Care homes funding crisis- more pain for beleaguered sector. Albert Goodman Chartered Accountants.

What we think


Funding crisis for local care homes

The care homes funding crisis continues. A series of new financial measures from our Local Authorities look set to cause even more pain to already beleaguered care homes in the region. This is somewhat surprising when set against the backdrop of Local Authorities being able to raise the council tax precept by an extra 3% specifically to help with the funding crisis in adult social care.

Care homes have been told that they will now only be paid in arrears for local authority block beds. Previously these beds were ‘block booked’ and paid in advance. Whether the change is justifiable or not is not really the question – rather it’s the effect on the cash flow for Care Homes where in some cases the majority of their income is being delayed by four weeks. All care homes with local authority paid for beds are affected.

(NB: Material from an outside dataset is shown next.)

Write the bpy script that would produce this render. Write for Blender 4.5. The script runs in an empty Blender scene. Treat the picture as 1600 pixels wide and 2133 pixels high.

Care home specialist accountant Julie Hopkins a Director at  Albert Goodman says. “This is just not fair on these local businesses. What business can operate when they are suddenly told that they will not receive the bulk of their income for a month after it was expected? We can help to prepare new cash flows so that the banks can understand the problem but for most businesses, it will mean that new overdraft facilities must be put in place at short notice.’

Another shock has come from a much lower than expected increase, just 1% – 1.5%, in the fees that local authorities are paying per service user. Residential homes with nursing receiving no uplift in some counties. In a generally low paid sector where the largest overhead is staffing costs, the increase in the National Living Wage of over 4% means that the sums increasingly just won’t add up. We are all aware of the funding problems Local Authorities have been having but from April 2017 they were able to raise the Council Tax precept by an extra 3% specifically to pay for Adult Social Care. It does seem rather short-sighted not to pass on more of their windfall to businesses providing the care – instead of in fact in real terms giving them a funding reduction!

Julie concludes, “We all know that money is tight but these changes to not appear to be fair to the home care sector.”